SET TASK:
Restate, exactly and only, the lines from the first through the line containing "import numpy as np".

AVAILABLE DATA:

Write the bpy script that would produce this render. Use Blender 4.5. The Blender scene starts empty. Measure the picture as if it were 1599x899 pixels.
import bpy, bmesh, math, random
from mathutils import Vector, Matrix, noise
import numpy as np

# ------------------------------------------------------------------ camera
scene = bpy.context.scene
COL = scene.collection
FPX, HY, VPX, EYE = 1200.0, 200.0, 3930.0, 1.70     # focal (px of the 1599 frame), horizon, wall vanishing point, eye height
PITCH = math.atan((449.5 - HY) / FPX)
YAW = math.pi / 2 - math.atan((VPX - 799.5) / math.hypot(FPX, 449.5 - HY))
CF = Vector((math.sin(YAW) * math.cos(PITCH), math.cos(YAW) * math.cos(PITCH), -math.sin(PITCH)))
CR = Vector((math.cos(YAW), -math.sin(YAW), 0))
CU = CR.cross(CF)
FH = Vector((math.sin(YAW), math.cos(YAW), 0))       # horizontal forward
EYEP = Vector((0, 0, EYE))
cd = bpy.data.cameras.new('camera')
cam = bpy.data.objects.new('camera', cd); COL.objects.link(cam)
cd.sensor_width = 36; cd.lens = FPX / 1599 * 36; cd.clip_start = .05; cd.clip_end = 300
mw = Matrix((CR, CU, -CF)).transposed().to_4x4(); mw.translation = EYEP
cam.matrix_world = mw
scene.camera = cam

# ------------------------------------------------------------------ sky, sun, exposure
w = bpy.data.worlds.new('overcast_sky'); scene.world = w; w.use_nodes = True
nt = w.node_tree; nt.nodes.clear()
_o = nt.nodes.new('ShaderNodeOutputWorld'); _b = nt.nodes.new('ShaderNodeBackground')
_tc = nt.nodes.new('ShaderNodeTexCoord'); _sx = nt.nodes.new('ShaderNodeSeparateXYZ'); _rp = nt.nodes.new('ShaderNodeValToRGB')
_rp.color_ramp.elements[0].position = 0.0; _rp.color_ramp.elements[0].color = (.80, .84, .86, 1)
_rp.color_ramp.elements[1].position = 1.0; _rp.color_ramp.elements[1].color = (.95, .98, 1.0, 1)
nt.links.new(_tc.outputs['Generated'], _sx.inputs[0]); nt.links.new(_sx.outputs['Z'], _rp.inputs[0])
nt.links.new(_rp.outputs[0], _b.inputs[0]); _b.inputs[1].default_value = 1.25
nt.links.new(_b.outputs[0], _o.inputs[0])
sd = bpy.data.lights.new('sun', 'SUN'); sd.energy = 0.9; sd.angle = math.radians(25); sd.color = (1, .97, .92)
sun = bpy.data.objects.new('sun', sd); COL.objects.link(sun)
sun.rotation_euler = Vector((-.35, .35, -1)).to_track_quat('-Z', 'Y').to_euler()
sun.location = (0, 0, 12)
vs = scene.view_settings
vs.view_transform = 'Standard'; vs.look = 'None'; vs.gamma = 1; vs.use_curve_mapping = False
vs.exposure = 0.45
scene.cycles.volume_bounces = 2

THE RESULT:
Write the bpy script that would produce this render. Use Blender 4.5. The Blender scene starts empty. Measure the picture as if it were 1599x899 pixels.
import bpy, bmesh, math, random
from mathutils import Vector, Matrix, noise
import numpy as np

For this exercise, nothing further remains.